Why take this class? You’ll build technological proficiencies and creative skills that will help you in other courses and in the post-college world. You’ll participate in creative workshops constructing the newest form of history, honing your research and writing ability as you present materials in new forms, new technologies, and new venues. You’ll also have a chance to work with faculty and staff from multiple academic departments, the Library, the James Monroe Museum, and the Division of Teaching and Learning Technologies.

No digital creation skills are necessary, just an open mind, a willingness to learn, and a desire to analyze, create, and present historical content in new and creative ways.

Any questions? Contact me at jmcclurk@umw.edu or @jmcclurken on Twitter or check out the previous iterations of this class at http://digitalhistory.umwblogs.org/, http://dh2010.umwblogs.org and http://dh2012.umwblogs.org

 

HIST471E5 – American Sports History – Prof.
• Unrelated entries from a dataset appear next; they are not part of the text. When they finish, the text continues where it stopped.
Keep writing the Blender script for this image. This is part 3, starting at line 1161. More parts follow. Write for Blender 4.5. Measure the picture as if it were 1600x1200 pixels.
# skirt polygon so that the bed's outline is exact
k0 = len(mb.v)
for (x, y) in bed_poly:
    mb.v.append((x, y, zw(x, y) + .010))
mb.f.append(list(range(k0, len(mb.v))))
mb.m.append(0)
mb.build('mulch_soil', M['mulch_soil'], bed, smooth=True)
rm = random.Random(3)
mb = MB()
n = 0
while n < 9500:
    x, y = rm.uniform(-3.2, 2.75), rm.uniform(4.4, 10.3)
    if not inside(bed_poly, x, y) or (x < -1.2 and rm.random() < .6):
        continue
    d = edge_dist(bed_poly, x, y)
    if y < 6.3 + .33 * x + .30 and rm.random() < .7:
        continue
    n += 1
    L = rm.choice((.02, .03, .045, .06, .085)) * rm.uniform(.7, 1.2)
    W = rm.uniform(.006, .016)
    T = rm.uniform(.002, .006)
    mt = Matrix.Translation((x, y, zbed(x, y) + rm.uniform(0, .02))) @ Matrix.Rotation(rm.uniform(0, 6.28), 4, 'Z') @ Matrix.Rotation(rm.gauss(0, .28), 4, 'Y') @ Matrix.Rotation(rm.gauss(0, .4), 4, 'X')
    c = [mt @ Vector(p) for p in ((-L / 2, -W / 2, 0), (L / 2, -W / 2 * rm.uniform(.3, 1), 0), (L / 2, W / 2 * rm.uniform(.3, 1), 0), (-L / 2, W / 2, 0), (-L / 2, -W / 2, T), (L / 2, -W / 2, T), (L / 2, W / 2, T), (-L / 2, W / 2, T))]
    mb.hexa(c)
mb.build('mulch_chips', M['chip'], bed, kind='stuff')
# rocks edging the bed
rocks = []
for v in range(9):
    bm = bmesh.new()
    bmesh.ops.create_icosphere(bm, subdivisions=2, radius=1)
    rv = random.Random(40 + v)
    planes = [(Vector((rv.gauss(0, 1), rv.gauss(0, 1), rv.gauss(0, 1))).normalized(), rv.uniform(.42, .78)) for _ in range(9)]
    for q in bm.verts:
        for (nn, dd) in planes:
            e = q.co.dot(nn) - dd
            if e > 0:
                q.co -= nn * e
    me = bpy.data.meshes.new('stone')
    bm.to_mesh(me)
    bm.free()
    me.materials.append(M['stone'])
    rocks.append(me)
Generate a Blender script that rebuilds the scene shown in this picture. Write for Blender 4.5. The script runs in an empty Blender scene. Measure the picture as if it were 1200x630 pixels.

Ferrell

In this writing- and speaking-intensive seminar, students will study the wide range of American sports from the colonial period to the present. Arranged in three major sections, the course begins with a general introduction to sports history, covering both its historiography and efforts to explain its legitimacy. Part one continues with readings and discussions on wide-ranging topics—such as nineteenth-century interest in curling, nativism and baseball, racial segregation and bowling, women’s hockey in the 1920s, golf heroes, sports stadiums, British influences, and the Olympics and the Cold War. The remaining two parts of the course center on students’ topics (chosen from a list provided by the instructor). A major presentation and research paper (shared with the class) provide the base for additional discussions, with each student planning and leading class discussion. Requirements include a blog designed to demonstrate a feel for and understanding of the importance of sports in American history. (Jack Bales plans to join the class and thus will likely contribute insightful comments related to his study of baseball history.)

 

HIST471E6 – Second World Urbanity – Prof. Harris

This seminar explores the history of cities and urban life in communist countries of the 20th century. We will examine well-known capital cities such as Moscow, Beijing, and Havana, as well as regional cities such as Skopje and Novosibirsk. These cities and their countries were situated between the first world of capitalist liberal democracies and the third world of de-colonized developing countries. In this seminar, we will examine how the cities of this so-called “second world” emerged in the second half of the 20th century as an alternative path to urbanization and how they contributed to the globalization of the present day. We will study how communist countries designed and built their cities according to their common Marxist-Leninist ideological values such as egalitarianism, a scientific and technologically modern way of life, and socialist property. The seminar likewise examines the different national and international aesthetic traditions that informed the design of socialist cities and their architecture such as Stalinist neo-classicism and 20th century modernism. We will also study how the inhabitants of such cities participated in their development and experienced everyday life from shopping and communal apartments to monumental subway systems and war memorials

 

HIST 471E7 – History of the American Wilderness — Prof. Sellers

This course will historicize American conceptions of “wilderness,” and explore the ways in which—as environmental historian Michael Lewis writes—“wilderness is simultaneously a real thing and a human construction.” It will consider various Americans’ competing definitions of wilderness, how their attitudes about it have changed over time, and how those contrasting definitions and developing attitudes shaped interactions among people, and between humans and the natural world. We will follow an arc from colonial encounters, to 19th-century romantics, to 20th-century activists and the repercussions of the 1964 Wilderness Act, and finally the place of wilderness in contemporary American culture, in the process considering how historians of different generations have utilized and critiqued the concept itself.